Work to complete >> Retype the data below without altering anything.

Data lines >>

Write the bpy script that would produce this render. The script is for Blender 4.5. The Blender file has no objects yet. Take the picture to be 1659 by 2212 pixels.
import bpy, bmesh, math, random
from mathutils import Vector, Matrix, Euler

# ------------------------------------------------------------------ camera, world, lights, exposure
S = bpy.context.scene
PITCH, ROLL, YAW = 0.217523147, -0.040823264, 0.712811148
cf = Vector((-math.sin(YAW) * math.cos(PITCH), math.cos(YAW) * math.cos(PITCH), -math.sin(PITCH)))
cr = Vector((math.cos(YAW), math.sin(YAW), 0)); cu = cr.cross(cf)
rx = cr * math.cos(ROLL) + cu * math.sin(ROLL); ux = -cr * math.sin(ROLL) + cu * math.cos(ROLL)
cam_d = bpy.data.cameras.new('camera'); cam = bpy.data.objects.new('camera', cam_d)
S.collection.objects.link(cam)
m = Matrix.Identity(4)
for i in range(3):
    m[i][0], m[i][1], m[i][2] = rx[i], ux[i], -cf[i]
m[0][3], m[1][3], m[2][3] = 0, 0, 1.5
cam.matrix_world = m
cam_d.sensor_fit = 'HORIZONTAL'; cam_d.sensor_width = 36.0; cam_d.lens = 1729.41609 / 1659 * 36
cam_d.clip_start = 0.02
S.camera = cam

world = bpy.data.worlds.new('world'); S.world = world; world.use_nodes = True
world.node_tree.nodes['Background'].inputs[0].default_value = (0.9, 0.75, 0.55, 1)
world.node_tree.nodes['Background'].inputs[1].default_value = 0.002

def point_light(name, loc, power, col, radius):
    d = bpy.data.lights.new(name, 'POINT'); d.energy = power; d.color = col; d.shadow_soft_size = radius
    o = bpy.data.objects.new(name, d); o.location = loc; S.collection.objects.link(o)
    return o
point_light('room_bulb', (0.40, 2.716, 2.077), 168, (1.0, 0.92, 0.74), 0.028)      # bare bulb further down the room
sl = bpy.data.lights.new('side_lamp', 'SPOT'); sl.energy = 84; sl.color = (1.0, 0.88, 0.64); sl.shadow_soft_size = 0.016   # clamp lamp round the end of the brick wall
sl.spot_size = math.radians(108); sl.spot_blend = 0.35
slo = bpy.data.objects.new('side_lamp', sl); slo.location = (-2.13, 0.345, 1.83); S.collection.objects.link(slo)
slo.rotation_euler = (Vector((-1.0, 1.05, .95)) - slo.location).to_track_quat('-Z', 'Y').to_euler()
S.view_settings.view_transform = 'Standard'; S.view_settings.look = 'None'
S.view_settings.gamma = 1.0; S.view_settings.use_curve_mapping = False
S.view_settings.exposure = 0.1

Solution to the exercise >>
Write the bpy script that would produce this render. The script is for Blender 4.5. The Blender file has no objects yet. Take the picture to be 1659 by 2212 pixels.
import bpy, bmesh, math, random
from mathutils import Vector, Matrix, Euler

# ------------------------------------------------------------------ camera, world, lights, exposure
S = bpy.context.scene
PITCH, ROLL, YAW = 0.217523147, -0.040823264, 0.712811148
cf = Vector((-math.sin(YAW) * math.cos(PITCH), math.cos(YAW) * math.cos(PITCH), -math.sin(PITCH)))
cr = Vector((math.cos(YAW), math.sin(YAW), 0)); cu = cr.cross(cf)
rx = cr * math.cos(ROLL) + cu * math.sin(ROLL); ux = -cr * math.sin(ROLL) + cu * math.cos(ROLL)
cam_d = bpy.data.cameras.new('camera'); cam = bpy.data.objects.new('camera', cam_d)
S.collection.objects.link(cam)
m = Matrix.Identity(4)
for i in range(3):
    m[i][0], m[i][1], m[i][2] = rx[i], ux[i], -cf[i]
m[0][3], m[1][3], m[2][3] = 0, 0, 1.5
cam.matrix_world = m
cam_d.sensor_fit = 'HORIZONTAL'; cam_d.sensor_width = 36.0; cam_d.lens = 1729.41609 / 1659 * 36
cam_d.clip_start = 0.02
S.camera = cam

world = bpy.data.worlds.new('world'); S.world = world; world.use_nodes = True
world.node_tree.nodes['Background'].inputs[0].default_value = (0.9, 0.75, 0.55, 1)
world.node_tree.nodes['Background'].inputs[1].default_value = 0.002

def point_light(name, loc, power, col, radius):
    d = bpy.data.lights.new(name, 'POINT'); d.energy = power; d.color = col; d.shadow_soft_size = radius
    o = bpy.data.objects.new(name, d); o.location = loc; S.collection.objects.link(o)
    return o
point_light('room_bulb', (0.40, 2.716, 2.077), 168, (1.0, 0.92, 0.74), 0.028)      # bare bulb further down the room
sl = bpy.data.lights.new('side_lamp', 'SPOT'); sl.energy = 84; sl.color = (1.0, 0.88, 0.64); sl.shadow_soft_size = 0.016   # clamp lamp round the end of the brick wall
sl.spot_size = math.radians(108); sl.spot_blend = 0.35
slo = bpy.data.objects.new('side_lamp', sl); slo.location = (-2.13, 0.345, 1.83); S.collection.objects.link(slo)
slo.rotation_euler = (Vector((-1.0, 1.05, .95)) - slo.location).to_track_quat('-Z', 'Y').to_euler()
S.view_settings.view_transform = 'Standard'; S.view_settings.look = 'None'
S.view_settings.gamma = 1.0; S.view_settings.use_curve_mapping = False
S.view_settings.exposure = 0.1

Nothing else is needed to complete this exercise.